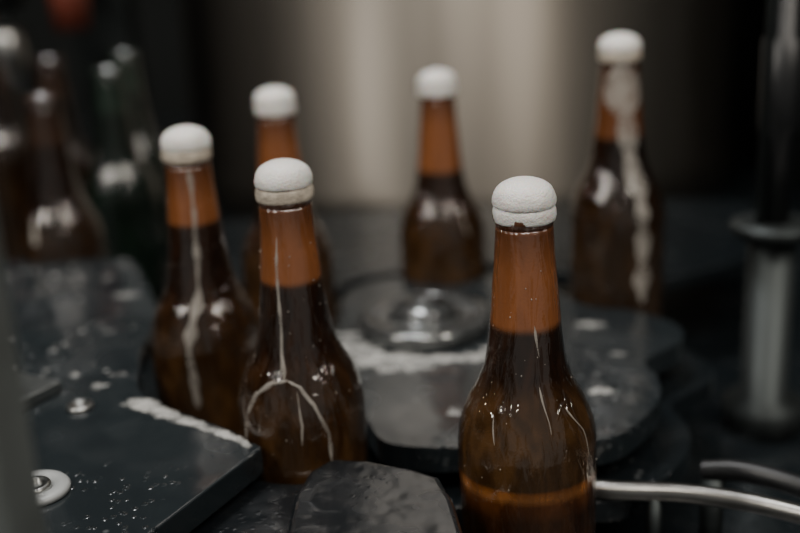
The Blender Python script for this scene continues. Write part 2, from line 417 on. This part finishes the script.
puddle('foam_puddle',bl,.110,gp)
puddle('foam_puddle',[(.0315,.541,.009,.008,.0008),(.033,.539,.006,.006,.0008),(.108,.560,.007,.004,.0006),(.109,.561,.005,.003,.0006),(.128,.61,.005,.003,.0006),(.075,.71,.012,.006,.0006),(.12,.66,.009,.004,.0006),(.005,.56,.002,.0015,.0004),(.05,.57,.002,.0015,.0004),(.085,.60,.003,.002,.0004),(.09,.64,.004,.002,.0004)],.088,star)
bl=[]
for k in range(60):
    x=random.uniform(-.30,-.15); y=random.uniform(.54,.77)
    if x > -.165-(y-.64)*.25: continue
    s=random.choice((.5,.6,.8,1,1.8,2.6))
    bl.append((x,y,random.uniform(.001,.003)*s,random.uniform(.001,.002)*s,.0003))
puddle('foam_puddle',bl,.110,gp)

# ---------- camera
cam=D.cameras.new('camera'); co=D.objects.new('camera',cam); link(co)
cam.sensor_width=36; cam.lens=50; cam.clip_start=.01
co.matrix_world=Matrix.Translation((0,0,.35))@Matrix.Rotation(math.radians(90-18.2),4,'X')@Matrix.Rotation(math.radians(-2.8),4,'Z')
cam.dof.use_dof=True; cam.dof.focus_distance=.475; cam.dof.aperture_fstop=3.3
C.scene.camera=co
def area(name,loc,target,size,energy,col,sy=None):
    l=D.lights.new(name,'AREA'); l.energy=energy; l.color=col; l.size=size
    if sy: l.shape='RECTANGLE'; l.size_y=sy
    o=D.objects.new(name,l); o.location=loc; link(o)
    o.rotation_euler=(Vector(target)-Vector(loc)).to_track_quat('-Z','Y').to_euler()
area('unseen_area_light',(-.3,1.0,1.9),(0,.65,.1),.7,17,(.99,.98,.98),.35)  # unseen overhead light, set behind to give the plates a sheen
area('unseen_area_light',(.9,-.3,1.6),(0,.7,.15),.12,13,(1,.92,.82),.8)  # unseen thin strip, added for highlights on the glass
area('unseen_area_light',(-1.3,-.2,1.5),(0,.7,.15),.12,16,(1,.94,.86),.8)  # unseen strip on the left, added for more highlights
area('unseen_area_light',(0,-.6,2.2),(0,.9,.1),.9,15,(1,.93,.84),.2)
w=D.worlds.new('world'); C.scene.world=w; w.use_nodes=True
bg=w.node_tree.nodes['Background']; bg.inputs[0].default_value=(.85,.84,.80,1); bg.inputs[1].default_value=.22
C.scene.view_settings.view_transform='AgX'
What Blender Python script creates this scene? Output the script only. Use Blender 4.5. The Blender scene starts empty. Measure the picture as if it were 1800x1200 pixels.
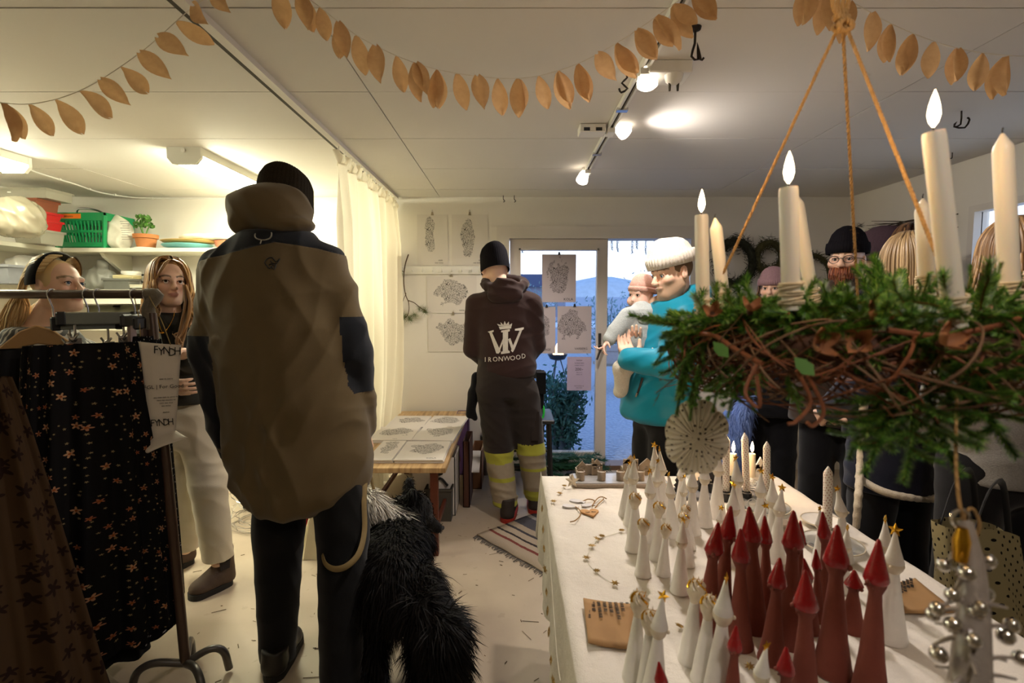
import bpy, bmesh, math, random
import numpy as np
from mathutils import Vector, Matrix, Euler, Quaternion
from math import sin, cos, pi, radians, sqrt, atan2
C = bpy.context.scene.collection
D = bpy.data
RND = random.Random(7)
NR = np.random.default_rng(5)

# ------------------------------------------------------------------ camera, sky, lights, exposure
TH, F, EYE = radians(4.13), 900.0, Vector((0, 0, 1.42))
cd = D.cameras.new('camera'); cam = D.objects.new('camera', cd); C.objects.link(cam)
cam.location = EYE; cam.rotation_euler = (pi/2 - TH, 0, 0)
cd.sensor_width = 36; cd.lens = 18; cd.clip_start = .02; cd.clip_end = 300
cd.dof.use_dof = True; cd.dof.focus_distance = 2.45; cd.dof.aperture_fstop = 4.5
bpy.context.scene.camera = cam
sc = bpy.context.scene
vs = sc.view_settings
sc.display_settings.display_device = 'sRGB'
vs.view_transform = 'Standard'; vs.look = 'None'; vs.gamma = 1; vs.use_curve_mapping = False
vs.exposure = 0.0
FLUO, SPOT, FLAME, SKY = 66.0, 50.0, 14.0, 1.9     # lamp strengths
w = D.worlds.new('dusk_sky'); sc.world = w; w.use_nodes = True
nt = w.node_tree; bg = nt.nodes['Background']; bg.inputs['Strength'].default_value = SKY
tc = nt.nodes.new('ShaderNodeTexCoord'); sx = nt.nodes.new('ShaderNodeSeparateXYZ'); rp = nt.nodes.new('ShaderNodeValToRGB')
nt.links.new(tc.outputs['Generated'], sx.inputs[0]); nt.links.new(sx.outputs['Z'], rp.inputs[0]); nt.links.new(rp.outputs[0], bg.inputs['Color'])
e = rp.color_ramp.elements
e[0].position = 0.0; e[0].color = (.66, .74, .88, 1); e[1].position = .8; e[1].color = (.16, .34, .78, 1)
k_ = e.new(.06); k_.color = (.80, .87, 1.0, 1); k_ = e.new(.3); k_.color = (.50, .68, 1.0, 1)

def lamp(name, kind, loc, energy, col, size=.05, rot=None, spot=None):
    l = D.lights.new(name, kind); l.energy = energy; l.color = col
    if kind in ('POINT', 'SPOT'): l.shadow_soft_size = size
    if kind == 'SPOT': l.spot_size = spot; l.spot_blend = .6
    o = D.objects.new(name, l); C.objects.link(o); o.location = loc
    if rot: o.rotation_euler = rot
    return o

def ray(u, v):
    a, b = (u - 900) / F, (600 - v) / F
    return Vector((a, cos(TH) + b * sin(TH), -sin(TH) + b * cos(TH)))
def P(u, v, x=None, y=None, z=None, d=None):
    """the place in the room that shows at photo pixel (u, v), on the plane x=, y=, z= or at depth d"""
    r = ray(u, v)
    if d is not None: t = d
    elif y is not None: t = y / r.y
    elif z is not None: t = (z - EYE.z) / r.z
    else: t = x / r.x
    return EYE + r * t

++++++

(Problem statement) Without the pictures, print the whole listing exactly as given.

(Task result)
The Blender Python script for this scene continues. Write part 2, from line 417 on. This part finishes the script.
puddle('foam_puddle',bl,.110,gp)
puddle('foam_puddle',[(.0315,.541,.009,.008,.0008),(.033,.539,.006,.006,.0008),(.108,.560,.007,.004,.0006),(.109,.561,.005,.003,.0006),(.128,.61,.005,.003,.0006),(.075,.71,.012,.006,.0006),(.12,.66,.009,.004,.0006),(.005,.56,.002,.0015,.0004),(.05,.57,.002,.0015,.0004),(.085,.60,.003,.002,.0004),(.09,.64,.004,.002,.0004)],.088,star)
bl=[]
for k in range(60):
    x=random.uniform(-.30,-.15); y=random.uniform(.54,.77)
    if x > -.165-(y-.64)*.25: continue
    s=random.choice((.5,.6,.8,1,1.8,2.6))
    bl.append((x,y,random.uniform(.001,.003)*s,random.uniform(.001,.002)*s,.0003))
puddle('foam_puddle',bl,.110,gp)

# ---------- camera
cam=D.cameras.new('camera'); co=D.objects.new('camera',cam); link(co)
cam.sensor_width=36; cam.lens=50; cam.clip_start=.01
co.matrix_world=Matrix.Translation((0,0,.35))@Matrix.Rotation(math.radians(90-18.2),4,'X')@Matrix.Rotation(math.radians(-2.8),4,'Z')
cam.dof.use_dof=True; cam.dof.focus_distance=.475; cam.dof.aperture_fstop=3.3
C.scene.camera=co
def area(name,loc,target,size,energy,col,sy=None):
    l=D.lights.new(name,'AREA'); l.energy=energy; l.color=col; l.size=size
    if sy: l.shape='RECTANGLE'; l.size_y=sy
    o=D.objects.new(name,l); o.location=loc; link(o)
    o.rotation_euler=(Vector(target)-Vector(loc)).to_track_quat('-Z','Y').to_euler()
area('unseen_area_light',(-.3,1.0,1.9),(0,.65,.1),.7,17,(.99,.98,.98),.35)  # unseen overhead light, set behind to give the plates a sheen
area('unseen_area_light',(.9,-.3,1.6),(0,.7,.15),.12,13,(1,.92,.82),.8)  # unseen thin strip, added for highlights on the glass
area('unseen_area_light',(-1.3,-.2,1.5),(0,.7,.15),.12,16,(1,.94,.86),.8)  # unseen strip on the left, added for more highlights
area('unseen_area_light',(0,-.6,2.2),(0,.9,.1),.9,15,(1,.93,.84),.2)
w=D.worlds.new('world'); C.scene.world=w; w.use_nodes=True
bg=w.node_tree.nodes['Background']; bg.inputs[0].default_value=(.85,.84,.80,1); bg.inputs[1].default_value=.22
C.scene.view_settings.view_transform='AgX'
What Blender Python script creates this scene? Output the script only. Use Blender 4.5. The Blender scene starts empty. Measure the picture as if it were 1800x1200 pixels.
import bpy, bmesh, math, random
import numpy as np
from mathutils import Vector, Matrix, Euler, Quaternion
from math import sin, cos, pi, radians, sqrt, atan2
C = bpy.context.scene.collection
D = bpy.data
RND = random.Random(7)
NR = np.random.default_rng(5)

# ------------------------------------------------------------------ camera, sky, lights, exposure
TH, F, EYE = radians(4.13), 900.0, Vector((0, 0, 1.42))
cd = D.cameras.new('camera'); cam = D.objects.new('camera', cd); C.objects.link(cam)
cam.location = EYE; cam.rotation_euler = (pi/2 - TH, 0, 0)
cd.sensor_width = 36; cd.lens = 18; cd.clip_start = .02; cd.clip_end = 300
cd.dof.use_dof = True; cd.dof.focus_distance = 2.45; cd.dof.aperture_fstop = 4.5
bpy.context.scene.camera = cam
sc = bpy.context.scene
vs = sc.view_settings
sc.display_settings.display_device = 'sRGB'
vs.view_transform = 'Standard'; vs.look = 'None'; vs.gamma = 1; vs.use_curve_mapping = False
vs.exposure = 0.0
FLUO, SPOT, FLAME, SKY = 66.0, 50.0, 14.0, 1.9     # lamp strengths
w = D.worlds.new('dusk_sky'); sc.world = w; w.use_nodes = True
nt = w.node_tree; bg = nt.nodes['Background']; bg.inputs['Strength'].default_value = SKY
tc = nt.nodes.new('ShaderNodeTexCoord'); sx = nt.nodes.new('ShaderNodeSeparateXYZ'); rp = nt.nodes.new('ShaderNodeValToRGB')
nt.links.new(tc.outputs['Generated'], sx.inputs[0]); nt.links.new(sx.outputs['Z'], rp.inputs[0]); nt.links.new(rp.outputs[0], bg.inputs['Color'])
e = rp.color_ramp.elements
e[0].position = 0.0; e[0].color = (.66, .74, .88, 1); e[1].position = .8; e[1].color = (.16, .34, .78, 1)
k_ = e.new(.06); k_.color = (.80, .87, 1.0, 1); k_ = e.new(.3); k_.color = (.50, .68, 1.0, 1)

def lamp(name, kind, loc, energy, col, size=.05, rot=None, spot=None):
    l = D.lights.new(name, kind); l.energy = energy; l.color = col
    if kind in ('POINT', 'SPOT'): l.shadow_soft_size = size
    if kind == 'SPOT': l.spot_size = spot; l.spot_blend = .6
    o = D.objects.new(name, l); C.objects.link(o); o.location = loc
    if rot: o.rotation_euler = rot
    return o

def ray(u, v):
    a, b = (u - 900) / F, (600 - v) / F
    return Vector((a, cos(TH) + b * sin(TH), -sin(TH) + b * cos(TH)))
def P(u, v, x=None, y=None, z=None, d=None):
    """the place in the room that shows at photo pixel (u, v), on the plane x=, y=, z= or at depth d"""
    r = ray(u, v)
    if d is not None: t = d
    elif y is not None: t = y / r.y
    elif z is not None: t = (z - EYE.z) / r.z
    else: t = x / r.x
    return EYE + r * t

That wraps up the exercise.